We are awash in images, Chris Hedges writes. And that makes it easy for corporate propagandists to succeed. It's been that way for quite awhile:
The entrapment in a world of nonstop electronic sounds and images, begun with the phonograph and radio, advanced by cinema and television and perfected by video games, the Internet and hand-held devices, is making it impossible to build relationships and structures that are vital for civic engagement and resistance to corporate power.
We have become, Hannah Arendt wrote, "atomized" -- unconnected and illiterate individuals. And, as long as we are unconnected, corporate power brokers will succeed by simply numbing and dumbing down the nation's citizens:
Totalitarian societies, including our own, inundate the public with a steady stream of propaganda accompanied by mindless entertainment. They seek to destroy independent organizations. In Nazi Germany the state provided millions of cheap, state-subsidized radios and then dominated the airwaves with its propaganda. Radio receivers were mounted in public locations in Stalin’s Soviet Union; and citizens, especially illiterate peasants, were required to gather to listen to the state-controlled news and the dictator’s speeches. These totalitarian states also banned civic organizations that were not under the iron control of the party.
The corporate state is no different, although unlike past totalitarian systems it permits dissent in the form of print and does not ban fading civic and community groups. It has won the battle against literacy. The seductiveness of the image lures most Americans away from the print-based world of ideas. The fascination with the image swallows the time and energy required to attend and maintain communal organizations. If no one reads, why censor books? Let Noam Chomsky publish as much as he wants. Just keep his voice off the airwaves. If no one attends community meetings, group events or organizations, why prohibit them? Let them be held in near-empty rooms and left uncovered by the press until they are shuttered.
The object of a totalitarian state is to keep its citizens locked within the parameters of official propaganda and permanently isolated. Propaganda and isolation make it difficult for an individual to express or carry out dissent. Official opinions, little more than digestible slogans and clichés, are crafted and disseminated by public relations specialists on behalf of the power elite. They are repeated endlessly over the airwaves until the public unconsciously ingests them. And the isolated public in a totalitarian society is unable to connect its personal experience of despair, anxiety, fear, frustration and economic insecurity to the structures that create these conditions. The isolated citizen is left feeling that his or her personal misfortune is an exception. The portrayal of society by systems of state propaganda—content, respectful of authority, just, economically secure and free—is mistaken for reality.
In Canada, all this has been accomplished with public money. We are paying to be lobotomized.
6 comments:
Being lobotomized will at least remove the sting of recognizing that we are destroying the living planet. We'll all go over the cliff with serene smiles on our faces.

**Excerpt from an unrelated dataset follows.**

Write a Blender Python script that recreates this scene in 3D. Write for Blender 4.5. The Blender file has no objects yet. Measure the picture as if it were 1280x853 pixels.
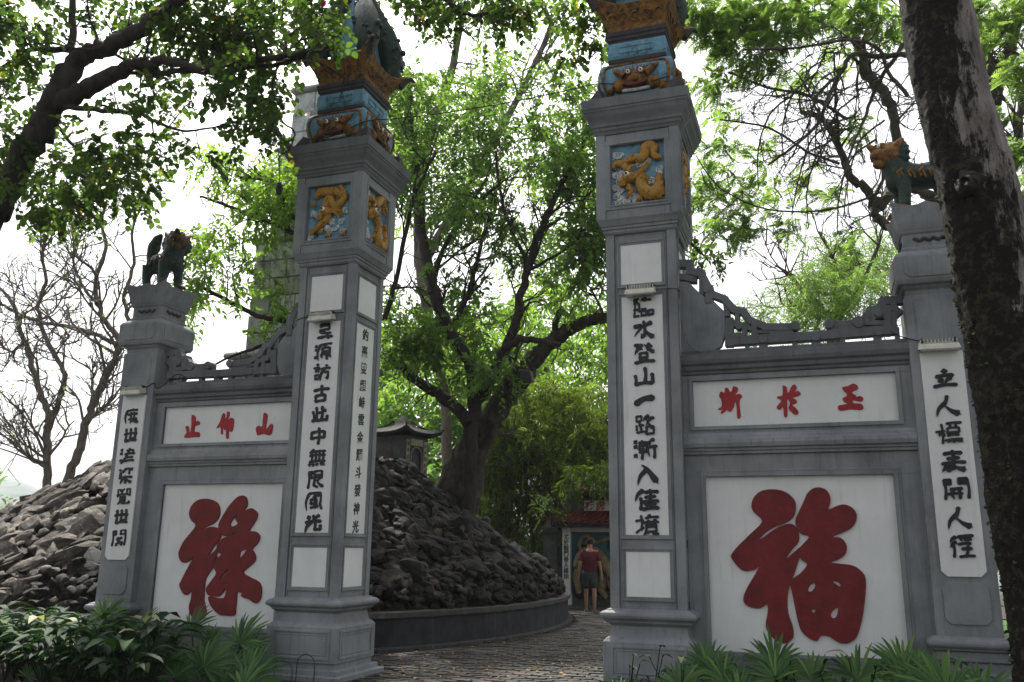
import bpy, math, random
import numpy as np
from mathutils import Vector, Matrix, noise
R_ = math.radians
PI = math.pi
sc = bpy.context.scene
COL = sc.collection
rnd = random.Random(7)
rng = np.random.default_rng(7)

# ------------------------------------------------------------------ camera
CAM = np.array([3.709, -9.201, 1.5]); FPX = 1090.2
_y, _t, _r = R_(19.26), R_(13.35), R_(0.713)
_f = np.array([-math.sin(_y)*math.cos(_t), math.cos(_y)*math.cos(_t), math.sin(_t)])
_x = np.array([math.cos(_y), math.sin(_y), 0.0]); _u = np.cross(_x, _f)
_rt = _x*math.cos(_r) + _u*math.sin(_r); _up = -_x*math.sin(_r) + _u*math.cos(_r)
cam = bpy.data.cameras.new('camera'); co = bpy.data.objects.new('camera', cam); COL.objects.link(co)
co.matrix_world = Matrix(((_rt[0], _up[0], -_f[0], CAM[0]), (_rt[1], _up[1], -_f[1], CAM[1]), (_rt[2], _up[2], -_f[2], CAM[2]), (0, 0, 0, 1)))
cam.sensor_width = 36; cam.lens = FPX/1280*36; cam.clip_end = 3000; cam.clip_start = 0.05
sc.camera = co

# ------------------------------------------------------------------ sky, sun, exposure
SUN_EL, SUN_AZ = 56.0, -38.0          # azimuth measured from +Y towards +X: behind the gate, to the left
w = bpy.data.worlds.new('World'); sc.world = w; w.use_nodes = True
nt = w.node_tree; nt.nodes.clear()
sky = nt.nodes.new('ShaderNodeTexSky'); sky.sky_type = 'NISHITA'; sky.sun_disc = False
sky.sun_elevation = R_(SUN_EL); sky.sun_rotation = R_(SUN_AZ); sky.dust_density = 5; sky.air_density = 1.0; sky.ozone_density = 1.5
hs = nt.nodes.new('ShaderNodeHueSaturation'); hs.inputs['Saturation'].default_value = 0.16
bg = nt.nodes.new('ShaderNodeBackground'); bg.inputs['Strength'].default_value = 0.15
wo = nt.nodes.new('ShaderNodeOutputWorld')
nt.links.new(sky.outputs[0], hs.inputs['Color']); nt.links.new(hs.outputs[0], bg.inputs[0]); nt.links.new(bg.outputs[0], wo.inputs[0])
sl = bpy.data.lights.new('sun', 'SUN'); sl.energy = 4.6; sl.angle = R_(2.0); sl.color = (1, .95, .86)
so = bpy.data.objects.new('sun', sl); COL.objects.link(so)
_d = Vector((math.sin(R_(SUN_AZ))*math.cos(R_(SUN_EL)), math.cos(R_(SUN_AZ))*math.cos(R_(SUN_EL)), math.sin(R_(SUN_EL))))
so.rotation_euler = (-_d).to_track_quat('-Z', 'Y').to_euler()
sc.view_settings.view_transform = 'Standard'; sc.view_settings.look = 'None'; sc.view_settings.gamma = 1
sc.view_settings.exposure = 0.85
HAZE = .0004
sc.cycles.max_bounces = 8; sc.cycles.transparent_max_bounces = 4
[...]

I have entered here and I have followed the accompanying command as well.
Some fools believe that, if they stop thinking, they no longer bear responsibility, Dana.
Here's Hedges talking with Sheldon Wolin about "Inverted Totalitarianism"
"Genuine opposition is viewed as subversion." Precisely, thwap.
I can't believe how many of the younger generation walk around with their eyes glued to their electronic 'fix' not paying attention to the world around them. Harper has no doubt read Marshall Mcluhan's 'The Medium is the Message' also 'The Medium is the Massage' hence all the Action Plan billboards plastered across Canada and his non-stop annoying ads on radio, television and newsprint. I've refused to buy one [cellphone] until recently as I am planning a trip to North-West BC - Haida Gwaii "The Galapagos of Canada" in July/August. On the road it will be strictly for emergency purposes, I haven't even taken it out of the box and I've had it over a month. All these devices program our kids as to how they should see the world and react to it never having an original thought of their own, scary. Well this is how Freddie did it in 'Nightmare on Elm Street' so that is what I'll do too. To bad we could not take over the programing and brainwashing to have them be responsible citizens to each other and the environment. Thank goodness not the whole younger generation is caught up in that web of deceit and lies promulgated by the elite and the corporate world. Like you won't be happy and will not get a girlfriend or boyfriend unless you use these products or dress like this. Oh we don't have a carbon problem which was balanced and stable for millions of years prior to the Industrial Revolution because there was a time when dinosaurs ruled millions of years ago that there was even more CO2 in the atmosphere, trust us no problem here move along nothing to see here, would you like a shiny new gas guzzling auto? Oh he's a young Muslim male he must be a terrorist and etcetera.
Mogs
https://www.historicacanada.ca/content/heritage-minutes/marshall-mcluhan
http://www.gohaidagwaii.ca/images/uploads/docs/haida-gwaii-visitor-guide.pdf
They have to be able to think for themselves, Mogs, and reject all the programming. Otherwise, they'll never be responsible citizens.